Data section start
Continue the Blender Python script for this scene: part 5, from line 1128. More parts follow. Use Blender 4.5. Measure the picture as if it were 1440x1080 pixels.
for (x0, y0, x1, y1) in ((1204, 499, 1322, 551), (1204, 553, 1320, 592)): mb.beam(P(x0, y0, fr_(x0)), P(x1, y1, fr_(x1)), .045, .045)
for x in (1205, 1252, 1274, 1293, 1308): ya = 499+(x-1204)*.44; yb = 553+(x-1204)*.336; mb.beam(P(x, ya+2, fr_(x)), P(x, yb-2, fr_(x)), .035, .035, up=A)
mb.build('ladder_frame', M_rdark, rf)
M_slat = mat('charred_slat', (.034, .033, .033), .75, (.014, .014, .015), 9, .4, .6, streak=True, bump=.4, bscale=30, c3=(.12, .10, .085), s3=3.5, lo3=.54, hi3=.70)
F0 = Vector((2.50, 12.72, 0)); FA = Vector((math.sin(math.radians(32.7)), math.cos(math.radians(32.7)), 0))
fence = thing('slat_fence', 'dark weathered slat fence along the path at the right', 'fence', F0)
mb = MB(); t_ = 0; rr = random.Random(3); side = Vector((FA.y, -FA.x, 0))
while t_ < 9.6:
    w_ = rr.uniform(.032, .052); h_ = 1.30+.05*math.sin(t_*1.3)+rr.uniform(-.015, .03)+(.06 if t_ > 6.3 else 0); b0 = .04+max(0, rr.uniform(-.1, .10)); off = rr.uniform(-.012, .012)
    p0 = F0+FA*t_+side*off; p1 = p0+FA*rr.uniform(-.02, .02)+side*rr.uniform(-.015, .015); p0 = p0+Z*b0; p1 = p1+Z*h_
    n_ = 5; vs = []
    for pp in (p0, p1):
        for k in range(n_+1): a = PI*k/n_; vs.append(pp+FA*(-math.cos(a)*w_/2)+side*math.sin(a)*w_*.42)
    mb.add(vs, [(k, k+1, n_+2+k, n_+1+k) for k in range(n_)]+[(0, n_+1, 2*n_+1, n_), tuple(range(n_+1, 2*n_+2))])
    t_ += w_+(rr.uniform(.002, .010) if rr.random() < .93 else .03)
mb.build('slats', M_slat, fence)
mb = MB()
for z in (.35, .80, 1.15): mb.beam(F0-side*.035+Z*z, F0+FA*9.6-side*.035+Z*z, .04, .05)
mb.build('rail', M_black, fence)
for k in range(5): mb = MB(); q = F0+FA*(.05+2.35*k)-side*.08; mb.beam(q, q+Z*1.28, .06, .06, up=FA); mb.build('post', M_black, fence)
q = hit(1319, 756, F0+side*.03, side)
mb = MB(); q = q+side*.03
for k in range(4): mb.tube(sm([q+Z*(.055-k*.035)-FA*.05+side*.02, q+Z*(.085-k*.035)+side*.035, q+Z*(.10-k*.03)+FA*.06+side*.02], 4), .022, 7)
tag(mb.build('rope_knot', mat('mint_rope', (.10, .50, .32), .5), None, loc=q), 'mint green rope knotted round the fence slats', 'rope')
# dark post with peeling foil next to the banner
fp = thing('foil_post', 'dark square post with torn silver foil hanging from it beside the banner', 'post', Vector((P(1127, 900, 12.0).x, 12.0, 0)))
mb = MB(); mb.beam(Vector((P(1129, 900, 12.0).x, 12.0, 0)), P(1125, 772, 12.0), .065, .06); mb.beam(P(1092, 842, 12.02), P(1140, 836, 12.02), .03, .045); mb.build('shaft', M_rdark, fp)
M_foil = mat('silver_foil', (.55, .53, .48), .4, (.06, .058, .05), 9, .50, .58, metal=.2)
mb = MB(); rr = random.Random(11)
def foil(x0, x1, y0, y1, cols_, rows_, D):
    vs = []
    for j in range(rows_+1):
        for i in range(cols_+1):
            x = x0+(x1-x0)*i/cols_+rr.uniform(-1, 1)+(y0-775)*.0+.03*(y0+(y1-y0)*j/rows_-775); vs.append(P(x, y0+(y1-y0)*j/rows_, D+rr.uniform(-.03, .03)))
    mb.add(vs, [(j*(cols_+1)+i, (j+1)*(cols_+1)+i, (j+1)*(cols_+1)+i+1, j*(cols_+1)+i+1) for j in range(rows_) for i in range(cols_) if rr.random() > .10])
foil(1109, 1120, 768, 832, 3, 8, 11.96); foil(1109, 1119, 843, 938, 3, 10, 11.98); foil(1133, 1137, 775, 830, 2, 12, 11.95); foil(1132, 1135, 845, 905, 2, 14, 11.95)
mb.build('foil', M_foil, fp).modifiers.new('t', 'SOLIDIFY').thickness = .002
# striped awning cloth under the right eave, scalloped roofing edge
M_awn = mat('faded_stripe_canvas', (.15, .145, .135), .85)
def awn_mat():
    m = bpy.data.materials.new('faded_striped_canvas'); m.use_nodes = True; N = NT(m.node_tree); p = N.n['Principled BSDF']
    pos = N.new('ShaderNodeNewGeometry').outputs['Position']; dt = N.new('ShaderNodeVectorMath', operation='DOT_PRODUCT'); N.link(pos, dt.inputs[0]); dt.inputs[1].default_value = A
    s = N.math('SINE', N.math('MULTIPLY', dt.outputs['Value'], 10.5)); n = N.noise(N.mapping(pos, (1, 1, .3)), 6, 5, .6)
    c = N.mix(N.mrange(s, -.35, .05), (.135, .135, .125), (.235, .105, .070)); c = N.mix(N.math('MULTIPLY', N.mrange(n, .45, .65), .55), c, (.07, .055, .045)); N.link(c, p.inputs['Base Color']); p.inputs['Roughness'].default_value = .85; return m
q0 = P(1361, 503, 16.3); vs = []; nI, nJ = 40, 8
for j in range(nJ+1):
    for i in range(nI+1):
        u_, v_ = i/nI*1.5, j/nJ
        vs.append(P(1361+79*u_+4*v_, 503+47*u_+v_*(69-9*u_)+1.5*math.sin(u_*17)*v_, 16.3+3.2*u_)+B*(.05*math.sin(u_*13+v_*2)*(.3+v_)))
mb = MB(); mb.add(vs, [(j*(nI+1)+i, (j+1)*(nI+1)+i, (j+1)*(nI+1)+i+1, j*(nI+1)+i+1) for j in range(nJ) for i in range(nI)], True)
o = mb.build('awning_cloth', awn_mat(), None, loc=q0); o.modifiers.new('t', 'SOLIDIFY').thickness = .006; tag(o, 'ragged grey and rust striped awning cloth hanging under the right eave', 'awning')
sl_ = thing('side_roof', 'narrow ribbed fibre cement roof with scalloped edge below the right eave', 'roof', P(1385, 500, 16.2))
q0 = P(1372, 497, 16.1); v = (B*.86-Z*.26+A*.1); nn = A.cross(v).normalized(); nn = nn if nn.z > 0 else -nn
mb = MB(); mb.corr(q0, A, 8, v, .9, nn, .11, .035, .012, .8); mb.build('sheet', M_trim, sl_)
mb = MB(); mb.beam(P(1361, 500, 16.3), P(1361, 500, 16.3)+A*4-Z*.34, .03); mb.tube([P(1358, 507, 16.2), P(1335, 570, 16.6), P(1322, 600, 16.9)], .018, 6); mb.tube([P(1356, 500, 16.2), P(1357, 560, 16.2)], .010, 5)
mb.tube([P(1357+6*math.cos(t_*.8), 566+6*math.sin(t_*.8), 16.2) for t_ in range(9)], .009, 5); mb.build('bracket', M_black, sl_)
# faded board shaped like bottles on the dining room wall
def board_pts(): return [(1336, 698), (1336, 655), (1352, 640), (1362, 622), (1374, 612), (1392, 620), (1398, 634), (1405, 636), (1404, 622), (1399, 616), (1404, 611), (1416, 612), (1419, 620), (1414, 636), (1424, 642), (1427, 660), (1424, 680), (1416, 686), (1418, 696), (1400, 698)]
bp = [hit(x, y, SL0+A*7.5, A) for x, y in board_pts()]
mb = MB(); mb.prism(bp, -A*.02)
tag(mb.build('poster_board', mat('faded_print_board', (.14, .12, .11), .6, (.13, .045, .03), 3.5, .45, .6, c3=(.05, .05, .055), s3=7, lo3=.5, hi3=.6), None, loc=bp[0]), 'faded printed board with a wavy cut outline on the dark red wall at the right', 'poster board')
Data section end
> _Problem description_: Keep only the lines that hold the string "from", and copy them out.

> _Exercise response_:
Continue the Blender Python script for this scene: part 5, from line 1128. More parts follow. Use Blender 4.5. Measure the picture as if it were 1440x1080 pixels.
fp = thing('foil_post', 'dark square post with torn silver foil hanging from it beside the banner', 'post', Vector((P(1127, 900, 12.0).x, 12.0, 0)))